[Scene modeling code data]
=-=-=
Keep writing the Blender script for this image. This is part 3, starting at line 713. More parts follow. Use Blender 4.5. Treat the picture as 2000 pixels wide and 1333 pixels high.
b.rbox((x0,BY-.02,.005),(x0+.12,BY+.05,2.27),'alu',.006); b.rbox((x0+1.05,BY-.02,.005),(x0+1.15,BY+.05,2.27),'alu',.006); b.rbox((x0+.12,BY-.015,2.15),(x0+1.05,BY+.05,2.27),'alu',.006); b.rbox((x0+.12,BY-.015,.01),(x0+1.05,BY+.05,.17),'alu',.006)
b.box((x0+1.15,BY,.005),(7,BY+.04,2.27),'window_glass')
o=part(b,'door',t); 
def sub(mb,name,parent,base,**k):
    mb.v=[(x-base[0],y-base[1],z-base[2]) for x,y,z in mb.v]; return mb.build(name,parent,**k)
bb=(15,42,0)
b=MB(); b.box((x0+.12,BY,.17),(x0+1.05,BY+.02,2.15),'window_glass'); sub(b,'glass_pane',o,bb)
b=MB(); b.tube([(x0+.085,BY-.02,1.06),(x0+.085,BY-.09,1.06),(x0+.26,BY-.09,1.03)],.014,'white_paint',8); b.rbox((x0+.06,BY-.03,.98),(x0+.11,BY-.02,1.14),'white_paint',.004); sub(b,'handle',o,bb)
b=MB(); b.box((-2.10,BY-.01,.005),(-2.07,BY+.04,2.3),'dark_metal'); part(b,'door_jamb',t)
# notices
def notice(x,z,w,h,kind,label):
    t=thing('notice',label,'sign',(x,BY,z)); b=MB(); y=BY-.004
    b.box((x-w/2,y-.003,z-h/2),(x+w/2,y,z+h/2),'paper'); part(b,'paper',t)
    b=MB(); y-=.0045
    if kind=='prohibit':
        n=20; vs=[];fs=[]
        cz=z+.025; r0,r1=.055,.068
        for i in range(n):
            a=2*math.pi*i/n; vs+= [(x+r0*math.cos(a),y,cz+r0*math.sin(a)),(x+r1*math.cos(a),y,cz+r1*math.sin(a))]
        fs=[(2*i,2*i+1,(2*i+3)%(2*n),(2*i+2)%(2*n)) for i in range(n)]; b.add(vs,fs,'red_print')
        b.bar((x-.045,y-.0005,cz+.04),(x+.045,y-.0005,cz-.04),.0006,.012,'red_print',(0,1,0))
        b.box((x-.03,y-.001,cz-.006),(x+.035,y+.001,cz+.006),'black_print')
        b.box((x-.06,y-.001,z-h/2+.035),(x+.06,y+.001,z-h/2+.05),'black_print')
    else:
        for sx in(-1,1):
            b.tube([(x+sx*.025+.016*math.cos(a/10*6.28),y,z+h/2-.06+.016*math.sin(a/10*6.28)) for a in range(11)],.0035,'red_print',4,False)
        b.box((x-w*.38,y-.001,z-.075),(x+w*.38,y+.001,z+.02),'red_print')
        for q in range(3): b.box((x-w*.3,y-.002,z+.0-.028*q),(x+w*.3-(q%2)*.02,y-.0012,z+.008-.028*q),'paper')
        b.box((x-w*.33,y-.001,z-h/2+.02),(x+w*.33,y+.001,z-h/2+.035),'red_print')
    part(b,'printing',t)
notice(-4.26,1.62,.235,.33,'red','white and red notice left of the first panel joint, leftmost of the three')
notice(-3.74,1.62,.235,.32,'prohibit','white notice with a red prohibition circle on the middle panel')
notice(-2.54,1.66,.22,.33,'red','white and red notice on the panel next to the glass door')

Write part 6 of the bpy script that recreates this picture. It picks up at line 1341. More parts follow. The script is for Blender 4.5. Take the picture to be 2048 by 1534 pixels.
=-=-=
→ **Problem description**: Return each line of the records above exactly as it reads.

→ **Result of this exercise**:
Keep writing the Blender script for this image. This is part 3, starting at line 713. More parts follow. Use Blender 4.5. Treat the picture as 2000 pixels wide and 1333 pixels high.
b.rbox((x0,BY-.02,.005),(x0+.12,BY+.05,2.27),'alu',.006); b.rbox((x0+1.05,BY-.02,.005),(x0+1.15,BY+.05,2.27),'alu',.006); b.rbox((x0+.12,BY-.015,2.15),(x0+1.05,BY+.05,2.27),'alu',.006); b.rbox((x0+.12,BY-.015,.01),(x0+1.05,BY+.05,.17),'alu',.006)
b.box((x0+1.15,BY,.005),(7,BY+.04,2.27),'window_glass')
o=part(b,'door',t); 
def sub(mb,name,parent,base,**k):
    mb.v=[(x-base[0],y-base[1],z-base[2]) for x,y,z in mb.v]; return mb.build(name,parent,**k)
bb=(15,42,0)
b=MB(); b.box((x0+.12,BY,.17),(x0+1.05,BY+.02,2.15),'window_glass'); sub(b,'glass_pane',o,bb)
b=MB(); b.tube([(x0+.085,BY-.02,1.06),(x0+.085,BY-.09,1.06),(x0+.26,BY-.09,1.03)],.014,'white_paint',8); b.rbox((x0+.06,BY-.03,.98),(x0+.11,BY-.02,1.14),'white_paint',.004); sub(b,'handle',o,bb)
b=MB(); b.box((-2.10,BY-.01,.005),(-2.07,BY+.04,2.3),'dark_metal'); part(b,'door_jamb',t)
# notices
def notice(x,z,w,h,kind,label):
    t=thing('notice',label,'sign',(x,BY,z)); b=MB(); y=BY-.004
    b.box((x-w/2,y-.003,z-h/2),(x+w/2,y,z+h/2),'paper'); part(b,'paper',t)
    b=MB(); y-=.0045
    if kind=='prohibit':
        n=20; vs=[];fs=[]
        cz=z+.025; r0,r1=.055,.068
        for i in range(n):
            a=2*math.pi*i/n; vs+= [(x+r0*math.cos(a),y,cz+r0*math.sin(a)),(x+r1*math.cos(a),y,cz+r1*math.sin(a))]
        fs=[(2*i,2*i+1,(2*i+3)%(2*n),(2*i+2)%(2*n)) for i in range(n)]; b.add(vs,fs,'red_print')
        b.bar((x-.045,y-.0005,cz+.04),(x+.045,y-.0005,cz-.04),.0006,.012,'red_print',(0,1,0))
        b.box((x-.03,y-.001,cz-.006),(x+.035,y+.001,cz+.006),'black_print')
        b.box((x-.06,y-.001,z-h/2+.035),(x+.06,y+.001,z-h/2+.05),'black_print')
    else:
        for sx in(-1,1):
            b.tube([(x+sx*.025+.016*math.cos(a/10*6.28),y,z+h/2-.06+.016*math.sin(a/10*6.28)) for a in range(11)],.0035,'red_print',4,False)
        b.box((x-w*.38,y-.001,z-.075),(x+w*.38,y+.001,z+.02),'red_print')
        for q in range(3): b.box((x-w*.3,y-.002,z+.0-.028*q),(x+w*.3-(q%2)*.02,y-.0012,z+.008-.028*q),'paper')
        b.box((x-w*.33,y-.001,z-h/2+.02),(x+w*.33,y+.001,z-h/2+.035),'red_print')
    part(b,'printing',t)
notice(-4.26,1.62,.235,.33,'red','white and red notice left of the first panel joint, leftmost of the three')
notice(-3.74,1.62,.235,.32,'prohibit','white notice with a red prohibition circle on the middle panel')
notice(-2.54,1.66,.22,.33,'red','white and red notice on the panel next to the glass door')

Write part 6 of the bpy script that recreates this picture. It picks up at line 1341. More parts follow. The script is for Blender 4.5. Take the picture to be 2048 by 1534 pixels.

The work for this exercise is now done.